Monday, 7 January 2013

Dear Friend.

It's kind of weird to say that. 'Friend'. I'd like to believe we're more than that. At least we used to be. But then life happened. We parted ways, took different paths. You have a new group of friends, and I, well, I couldn't move on from my/our old one. I guess no one is to blame. Although I feel a little bit guilty for not reaching out. For not constantly trying to contact and get in touch and catch up with you. I guess I thought you were busy. Or just weren't interested anymore. And I'm sorry for thinking that. I know you're not that kind of person. In reality, you're the kind who would leave whatever you're doing at that moment if someone you care about is in need. You also wouldn't leave anyone behind. You're selfless. I've always liked that about you. You're quite an inspiration.

I'm writing this because I feel like I need to fix things with you. And I'd like to do it before things get uglier. Before they get worse. I'm not happy about our situation right now. I don't know what it is but I don't want this kind of relationship with you anymore. I miss how we used to be. The old us. I don't want to sound whiny or annoying or like I'm blaming something/someone else for what has happened to the two of us. This is me writing an apology.

I'm sorry. I'm sorry I didn't think. I'm sorry I was so insensitive (and to think this is something I really hate about people). I'm sorry I was so dumb. I'm sorry I was such a jerk. I'm sorry for everything. If I had learned one thing about fixing things with someone, it's that you shouldn't make excuses or explain your side or try to defend yourself anymore. It's better to just admit that you made a mistake--may it be big or small; and that if you think you're innocent, well, accept the fact that you were (also) at fault at some point.

I want you back in my life. I don't know if we're ever going to be okay again. Or if we'd ever be the same. You probably wouldn't tell me anything big (or small) about you anymore. I guess if that were the case, I brought this upon myself? But have you completely turned your back on me? Do I deserve a second chance? Forgive me, please? That's all I ask of you. And I really am hoping that I deserve it.
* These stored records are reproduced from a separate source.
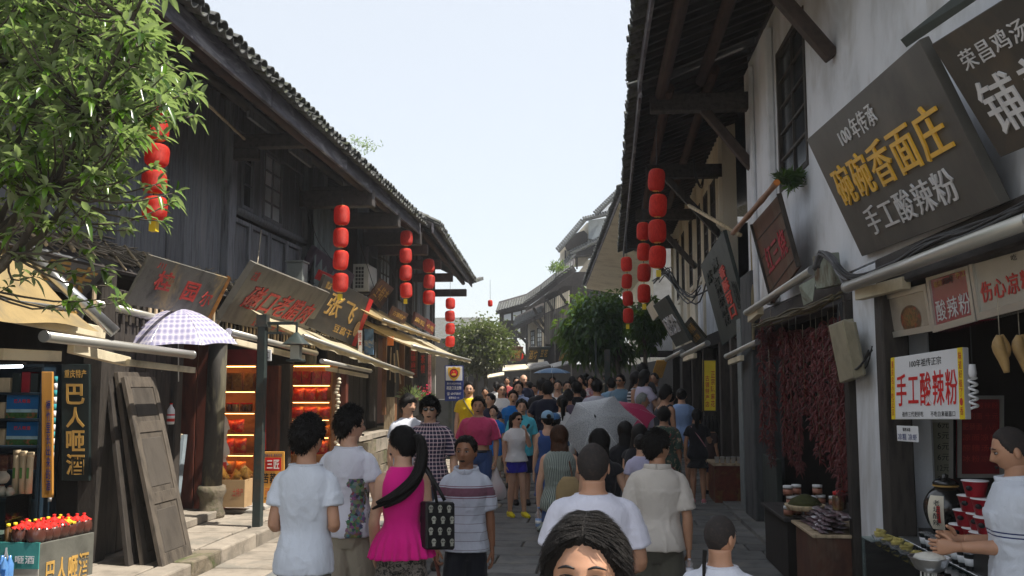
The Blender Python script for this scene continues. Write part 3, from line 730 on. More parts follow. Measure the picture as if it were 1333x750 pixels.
# ------------------------------------------------------------------ far houses where the street bends left
def wall_quad(h, name, a, b_, z0, z1, th, m, **k):
 """upright wall slab between two ground points"""
 a = Vector(a); b_ = Vector(b_)
 return obj(name, MB().bar((a.x, a.y, (z0+z1)/2), (b_.x, b_.y, (z0+z1)/2), th, z1-z0), m, h, **k)
def far_white_house():      # white gable behind the mid house, its eave running up and away
 h = thing('plaster_house', 'tall house with a long cream soffit rising behind the red lanterns on the right', 'house', (3, 40, 0))
 A = P(812, 244, Y=29.3); B = P(762, 372, Y=50)
 A, B = Vector(A), Vector(B); E = (B-A).normalized()
 side = Vector((E.y, -E.x, 0)).normalized(); D = (side+Vector((0, 0, .38))).normalized()
 roof(h, A, B, D, 5.0, rows=6, part_rows=1, seed=31, rafter=1.2, raft_len=.5, rafmat=M['soffit'])
 q = [A+Vector((0, 0, -.1)), B+Vector((0, 0, -.1)), B+side*2.6+Vector((0, 0, -.55)), A+side*2.6+Vector((0, 0, -.55))]
 obj('soffit', MB().slab([q[0], q[1], q[2], q[3]], .05), M['soffit'], h)
 for i in range(5):
  a = A.lerp(B, i/5); c = A.lerp(B, (i+1)/5)
  obj('fascia_board', MB().bar(a+Vector((-.02, 0, 0))+E*.01, c+Vector((-.02, 0, 0))-E*.01, .05, .3), M['fascia'], h)
 wa = A+side*2.4; wb = B+side*2.4
 wall_quad(h, 'wall', wa, wb, 0, 7.4, .2, M['cream'])
 wall_quad(h, 'gable_wall', Vector((wa.x-1.5, 29.2, 0)), Vector((wa.x+5, 29.2, 0)), 2.9, 7.2, .2, M['plaster'])
 obj('canopy_beam', MB().bx(.9, 3.3, 29.0, 29.15, 2.8, 3.0), M['darkwood_h'], h)
 for i in range(6):
  t = (i+.5)/6; c = wa.lerp(wb, t); d = (wb-wa).normalized()
  n = Vector((-side.x, -side.y, 0))*.13
  obj('window', MB().bar(Vector((c.x, c.y, 5.2))+n-d*.6, Vector((c.x, c.y, 5.2))+n+d*.6, .06, 1.3), M['glass_dark'], h)
 obj('shop_front', MB().bar(Vector((wa.x, wa.y, 1.6))+Vector((-.3, 0, 0)), Vector((wb.x, wb.y, 1.6))+Vector((-.3, 0, 0)), .1, 2.6), M['darkint'], h)
def lerp3(a, b_, t): return Vector(a).lerp(Vector(b_), t)
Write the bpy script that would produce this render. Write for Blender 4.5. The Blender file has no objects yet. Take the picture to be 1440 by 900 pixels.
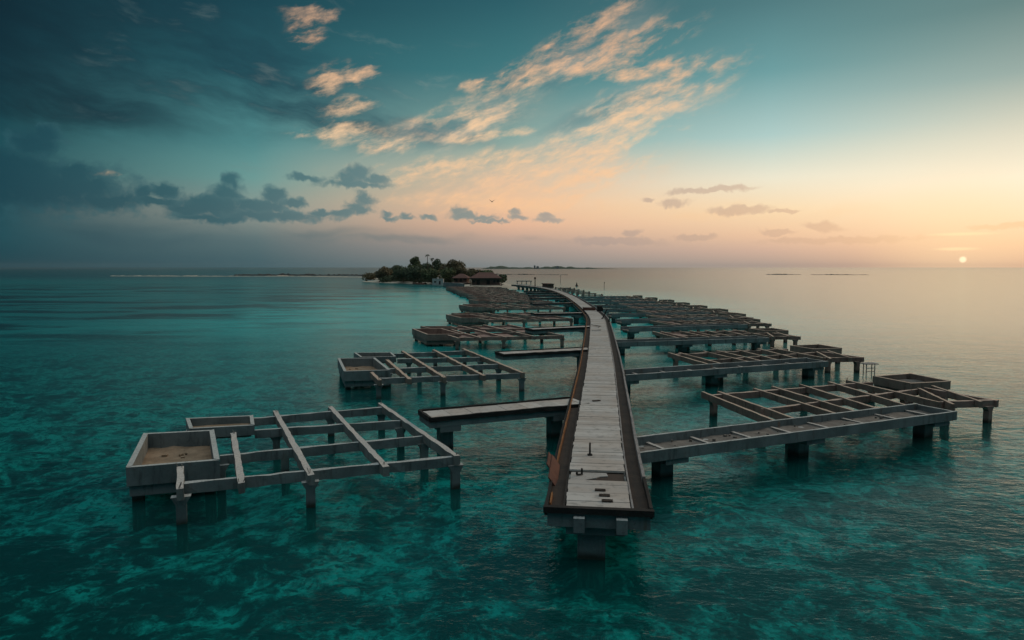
import bpy, bmesh, math, random
from mathutils import Vector, Matrix
R = math.radians
rnd = random.Random(7)
sc = bpy.context.scene
col = sc.collection

# ------------------------------------------------------------------ camera
F, H, PITCH = 960.0, 11.5, math.atan(74 / 960.0)
cs, sn = math.cos(PITCH), math.sin(PITCH)
cam_d = bpy.data.cameras.new('camera'); cam = bpy.data.objects.new('camera', cam_d); col.objects.link(cam)
cam.location = (0, 0, H); cam.rotation_euler = (math.pi / 2 - PITCH, 0, 0)
cam_d.sensor_width = 36; cam_d.lens = 36 * F / 1440.0
cam_d.clip_start = 0.5; cam_d.clip_end = 90000
sc.camera = cam

def ray(px, py):
    x = (px - 720) / F; y = (450 - py) / F
    return x, cs + y * sn, y * cs - sn
def at(px, py, z=0.0):
    dx, dy, dz = ray(px, py); t = (z - H) / dz
    return Vector((dx * t, dy * t))
def az_el(px, py):
    dx, dy, dz = ray(px, py)
    return math.degrees(math.atan2(dx, dy)), math.degrees(math.atan2(dz, math.hypot(dx, dy)))
def depth(px, Y, z):                       # the point on the sight line's bearing at distance Y
    dx, dy, dz = ray(px, 376); return Vector((dx / dy * Y, Y, z))

SUN_AZ, SUN_EL = az_el(1354, 365)
LAMP_AZ, LAMP_EL = 60.0, 22.0                                # the bright quarter of the sky right of the sun

# ------------------------------------------------------------------ node helpers
class S:
    """a float socket with arithmetic"""
    def __init__(s, nt, sock): s.nt, s.k = nt, sock
    def op(s, o, b=None, c=None, clamp=False):
        n = s.nt.nodes.new('ShaderNodeMath'); n.operation = o; n.use_clamp = clamp
        for i, v in enumerate((s, b, c)):
            if v is None: continue
            if isinstance(v, S): s.nt.links.new(v.k, n.inputs[i])
            else: n.inputs[i].default_value = v
        return S(s.nt, n.outputs[0])
    def __add__(s, b): return s.op('ADD', b)
    def __sub__(s, b): return s.op('SUBTRACT', b)
    def __mul__(s, b): return s.op('MULTIPLY', b)
    def __truediv__(s, b): return s.op('DIVIDE', b)
    def mx(s, b): return s.op('MAXIMUM', b)
    def mn(s, b): return s.op('MINIMUM', b)
    def smooth(s, a, b, lo=0.0, hi=1.0):
        n = s.nt.nodes.new('ShaderNodeMapRange'); n.interpolation_type = 'SMOOTHSTEP'
        s.nt.links.new(s.k, n.inputs[0])
        for i, v in enumerate((a, b, lo, hi)): n.inputs[1 + i].default_value = v
        return S(s.nt, n.outputs[0])
    def lin(s, a, b, lo=0.0, hi=1.0):
        n = s.nt.nodes.new('ShaderNodeMapRange')
        s.nt.links.new(s.k, n.inputs[0])
        for i, v in enumerate((a, b, lo, hi)): n.inputs[1 + i].default_value = v
        return S(s.nt, n.outputs[0])

def lin1(c): c /= 255.0; return c / 12.92 if c <= 0.04045 else ((c + 0.055) / 1.055) ** 2.4
def srgb(r, g, b): return (lin1(r), lin1(g), lin1(b), 1)
def put(nt, sock, v):
    if isinstance(v, S): nt.links.new(v.k, sock)
    elif hasattr(v, 'is_output'): nt.links.new(v, sock)
    else: sock.default_value = v
def mixc(nt, f, a, b, mode='MIX'):
    n = nt.nodes.new('ShaderNodeMix'); n.data_type = 'RGBA'; n.blend_type = mode
    put(nt, n.inputs[0], f)
    for s_, v in ((n.inputs[6], a), (n.inputs[7], b)):
        if isinstance(v, tuple) and len(v) == 3: v = (*v, 1)
        put(nt, s_, v)
    return n.outputs[2]
def ramp(nt, f, stops, interp='LINEAR'):
    n = nt.nodes.new('ShaderNodeValToRGB'); n.color_ramp.interpolation = interp
    put(nt, n.inputs[0], f); e = n.color_ramp.elements
    while len(e) < len(stops): e.new(0.5)
    for i, (p, c) in enumerate(stops): e[i].position = p; e[i].color = c
    return n.outputs[0]
def noise(nt, vec, scale, detail=4, rough=0.55, dist=0.0):
    n = nt.nodes.new('ShaderNodeTexNoise'); nt.links.new(vec, n.inputs['Vector'])
    n.inputs['Scale'].default_value = scale; n.inputs['Detail'].default_value = detail
    n.inputs['Roughness'].default_value = rough; n.inputs['Distortion'].default_value = dist
    return S(nt, n.outputs[0])
def mapping(nt, vec, loc=(0, 0, 0), rot=(0, 0, 0), scale=(1, 1, 1), typ='POINT'):
    n = nt.nodes.new('ShaderNodeMapping'); n.vector_type = typ; nt.links.new(vec, n.inputs[0])
    n.inputs[1].default_value = loc; n.inputs[2].default_value = rot; n.inputs[3].default_value = scale
    return n.outputs[0]
def combine(nt, x, y, z=0.0):
    n = nt.nodes.new('ShaderNodeCombineXYZ')
    for i, v in enumerate((x, y, z)): put(nt, n.inputs[i], v)
    return n.outputs[0]

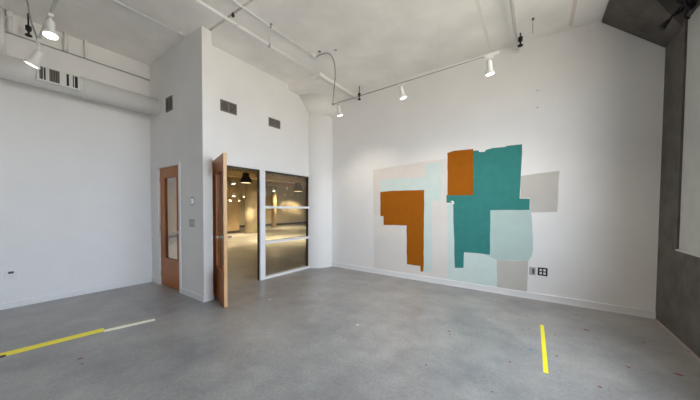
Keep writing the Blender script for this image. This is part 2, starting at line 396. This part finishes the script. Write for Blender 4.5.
patch('ochre_block', [(447.4,153),(454,150.8),(463,150),(473.3,149),(473.4,172),(473.3,195),(460,195.4),(447.5,195.4)], OCHRE, .0030)
patch('ochre_block', [(380.4,192),(393,190.7),(424.2,190),(424,225),(423.7,266),(423.3,271.6),(420.7,271.4),(420.3,266),(407,264),(406.7,225.4),(383.6,224.9),(383.6,216),(380.4,216)], OCHRE, .0028)
patch('bare_chip', [(450.5,201.5),(452.5,200.5),(454,201.5),(454.3,203.8),(452.8,204.6),(452.2,203.2)], WALL, .0032, .001)

# ------------------------------------------------------------------ round duct with registers on the left wall
DX, DZ, DR = -5.66, 3.22, .15
du = thing('air_duct', 'white round air duct running along the left wall under the ceiling', 'duct', (DX, YB, DZ))
bm = BM(); tube(bm, [(0, -4.9, 0), (0, -.004, 0)], DR, 48); obj('pipe', bm, OFFWHITE, du)
for y in (-.02, -.98, -2.6):
    bm = BM(); tube(bm, [(0, y-.012, 0), (0, y+.012, 0)], DR+.004, 48); obj('joint_band', bm, OFFWHITE, du)
for y in (-.3, -2.2, -4.2):
    bm = BM(); tube(bm, [(XL-DX+.004, y, 0), (-.1, y, 0)], .012, 10); bx(bm, XL-DX+.0005, XL-DX+.010, y-.04, y+.04, -.04, .04); obj('wall_bracket', bm, OFFWHITE, du)
rg = box('register', (DR-.03, DR+.022, .585-YB, .993-YB, -.105, .098), OFFWHITE, du)
def louvre(name, y0, y1, n, par):
    bm = BM(); bx(bm, DR+.0225, DR+.026, y0-YB+.008, y1-YB+.008, -.085, .078); o = obj(name, bm, VOID, par)
    bm = BM()
    for k in range(n):
        y = y0+(y1-y0)*(k+.5)/n-YB+.008; bx(bm, DR+.026, DR+.032, y-.0035, y+.0035, -.085, .078)
    if n: obj('vane', bm, GRILLE, par)
    return o
louvre('grille_slot', .600, .632, 2, rg); louvre('grille_slot', .640, .655, 0, rg)
louvre('grille', .690, .785, 6, rg); louvre('grille_slot', .852, .876, 0, rg); louvre('grille_slot', .915, .925, 0, rg); louvre('grille_slot', .935, .965, 0, rg)

# wall grilles
def grille(label, loc, rot, w, h, n=7, group='small wall grilles'):
    t = thing('wall_grille', label, 'vent', loc, group, (0, 0, rot))   # local: faces -Y
    bm = BM()
    for a in ((-w/2, w/2, -.012, 0, -h/2, -h/2+.014), (-w/2, w/2, -.012, 0, h/2-.014, h/2), (-w/2, -w/2+.014, -.012, 0, -h/2+.014, h/2-.014), (w/2-.014, w/2, -.012, 0, -h/2+.014, h/2-.014)): bx(bm, *a)
    obj('frame', bm, GRILLE, t)
    box('backing', (-w/2+.014, w/2-.014, -.003, 0, -h/2+.014, h/2-.014), VOID, t)
    bm = BM()
    for k in range(n):
        z = -h/2+.014+(h-.028)*(k+.5)/n; bx(bm, -w/2+.014, w/2-.014, -.011, -.003, z-.006, z+.004)
    bx(bm, -.006, .006, -.0115, -.003, -h/2+.014, h/2-.014)
    obj('slats', bm, GRILLE, t)
    return t
def mid(a, b): return (a+b)/2
p, q = on(165.9, 97.5, 'y', YB), on(173, 111, 'y', YB)
grille('small grey wall grille on the shaded short wall beside the duct end', (mid(p.x,q.x), YB, mid(p.z,q.z)), 0, .25, .24)
p, q = on(220.2, 99, 'x', XG), on(236.5, 115, 'x', XG)
grille('grey wall grille high above the open wooden door', (XG, mid(p.y,q.y), mid(p.z,q.z)-.005), PI/2, .30, .19)
p, q = on(268.5, 117, 'x', XG), on(280, 129, 'x', XG)
grille('grey wall grille high above the glass partition', (XG, mid(p.y,q.y), mid(p.z,q.z)-.005), PI/2, .29, .17)

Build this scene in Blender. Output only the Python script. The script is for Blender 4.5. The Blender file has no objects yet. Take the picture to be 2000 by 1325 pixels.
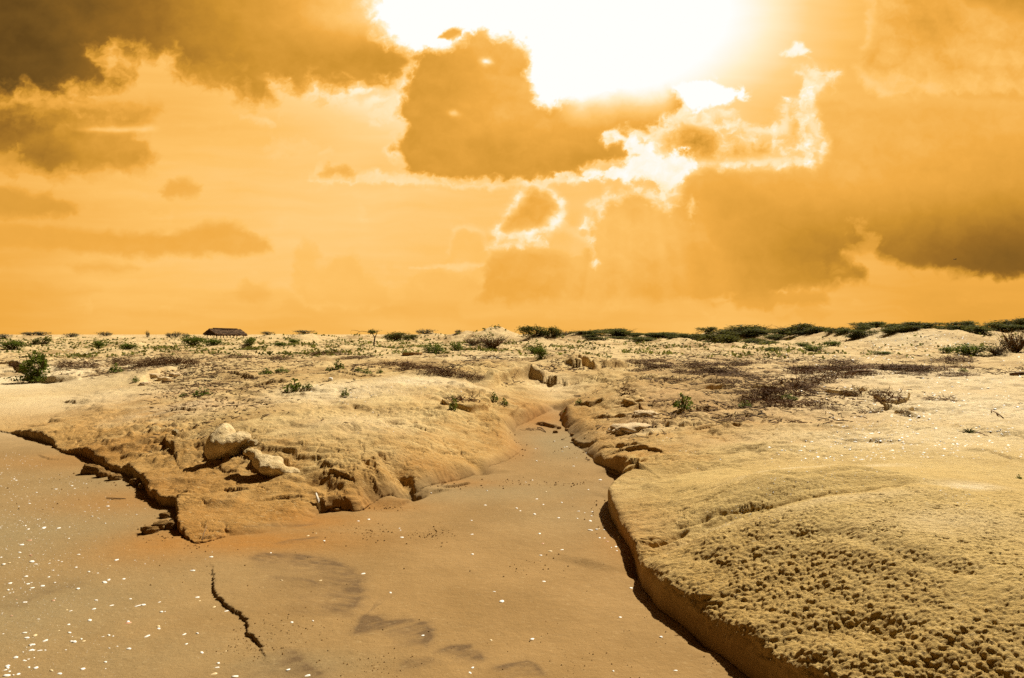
import bpy, math, random
import numpy as np
from mathutils import Vector, Matrix

# ------------------------------------------------------------------ basics
SC = bpy.context.scene
COL = SC.collection
F = 1428.0            # focal length of the photograph in its own pixels (2000 wide)
HY = 652.0            # row of the eye-level horizon
CZ = 1.6              # eye height
R = math.radians
SUN_AZ, SUN_EL = R(37), R(48)      # to the right of straight ahead, and above the ground
EXPO = 0.5
KX = 2 ** EXPO

def srgb(r, g, b, k=1.0):
    def f(c):
        c /= 255.0
        return c / 12.92 if c <= 0.04045 else ((c + 0.055) / 1.055) ** 2.4
    return (f(r) * k, f(g) * k, f(b) * k, 1.0)

SC.view_settings.view_transform = 'Standard'
SC.view_settings.look = 'None'
SC.view_settings.exposure = EXPO
SC.view_settings.gamma = 1.0
SC.view_settings.use_curve_mapping = False
SC.cycles.use_denoising = False
SC.cycles.max_bounces = 4
SC.cycles.diffuse_bounces = 2
SC.cycles.glossy_bounces = 2
SC.cycles.transparent_max_bounces = 4

cam_d = bpy.data.cameras.new('camera')
cam = bpy.data.objects.new('camera', cam_d)
COL.objects.link(cam)
cam_d.sensor_width = 36.0
cam_d.lens = 36.0 * F / 2000.0
cam_d.clip_start = 0.05
cam_d.clip_end = 20000
cam_d.shift_y = (HY - 662.5) / 2000.0 * 1.0
cam.location = (0, 0, CZ)
cam.rotation_euler = (R(90), 0, 0)
SC.camera = cam

# ------------------------------------------------------------------ node helper
class NB:
    def __init__(s, tree):
        s.t = tree; s.n = tree.nodes; s.l = tree.links
    def put(s, sock, v):
        if v is None: return
        if isinstance(v, bpy.types.NodeSocket): s.l.new(v, sock)
        else: sock.default_value = v
    def math(s, op, a, b=None, c=None, clamp=False):
        n = s.n.new('ShaderNodeMath'); n.operation = op; n.use_clamp = clamp
        for i, v in enumerate((a, b, c)): s.put(n.inputs[i], v)
        return n.outputs[0]
    def add(s, a, b): return s.math('ADD', a, b)
    def mul(s, a, b): return s.math('MULTIPLY', a, b)
    def vm(s, op, a, b=None, out=0, scale=None):
        n = s.n.new('ShaderNodeVectorMath'); n.operation = op
        s.put(n.inputs[0], a)
        if b is not None: s.put(n.inputs[1], b)
        if scale is not None: s.put(n.inputs['Scale'], scale)
        return n.outputs['Value'] if op in ('LENGTH', 'DISTANCE', 'DOT_PRODUCT') else n.outputs['Vector']
    def ss(s, x, lo, hi, a=0.0, b=1.0, kind='SMOOTHSTEP'):
        n = s.n.new('ShaderNodeMapRange'); n.interpolation_type = kind
        s.put(n.inputs[0], x); s.put(n.inputs[1], lo); s.put(n.inputs[2], hi); s.put(n.inputs[3], a); s.put(n.inputs[4], b)
        return n.outputs[0]
    def noise(s, vec, scale, detail=4, rough=0.5, color=False, dist=0.0, dim='3D', lac=2.0, w=None):
        n = s.n.new('ShaderNodeTexNoise'); n.noise_dimensions = dim
        if dim != '1D': s.put(n.inputs['Vector'], vec)
        if w is not None: s.put(n.inputs['W'], w)
        n.inputs['Scale'].default_value = scale; n.inputs['Detail'].default_value = detail
        n.inputs['Roughness'].default_value = rough; n.inputs['Distortion'].default_value = dist
        n.inputs['Lacunarity'].default_value = lac
        return n.outputs['Color' if color else 'Fac']
    def voro(s, vec, scale, feature='F1', out='Distance', rnd=1.0, dist='EUCLIDEAN'):
        n = s.n.new('ShaderNodeTexVoronoi'); n.feature = feature; n.distance = dist
        s.put(n.inputs['Vector'], vec); n.inputs['Scale'].default_value = scale
        n.inputs['Randomness'].default_value = rnd
        return n.outputs[out]
    def mix(s, f, a, b, mode='MIX'):
        n = s.n.new('ShaderNodeMix'); n.data_type = 'RGBA'; n.blend_type = mode
        s.put(n.inputs[0], f); s.put(n.inputs[6], a); s.put(n.inputs[7], b)
        return n.outputs[2]
    def comb(s, x, y, z):
        n = s.n.new('ShaderNodeCombineXYZ')
        for i, v in enumerate((x, y, z)): s.put(n.inputs[i], v)
        return n.outputs[0]
    def sep(s, v):
        n = s.n.new('ShaderNodeSeparateXYZ'); s.put(n.inputs[0], v)
        return n.outputs
    def mapping(s, v, loc=(0, 0, 0), rot=(0, 0, 0), scale=(1, 1, 1), kind='POINT'):
        n = s.n.new('ShaderNodeMapping'); n.vector_type = kind
        s.put(n.inputs['Vector'], v)
        if kind != 'NORMAL': n.inputs['Location'].default_value = loc
        n.inputs['Rotation'].default_value = rot; n.inputs['Scale'].default_value = scale
        return n.outputs[0]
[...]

This would probably be the only New Years Resolution I will have for 2013 (well this and to lose weight). That's how important you are to me. Please understand. Please find it in your kind heart to forgive me.

Going back to the title of this post, I'd like you to know that you're not just a friend to me. You're definitely the sister I never had. I miss you and I love you. Please know this.


I sure hope so.....

With lots of love and sincerity,
Your sister from another mother. friend. ___________.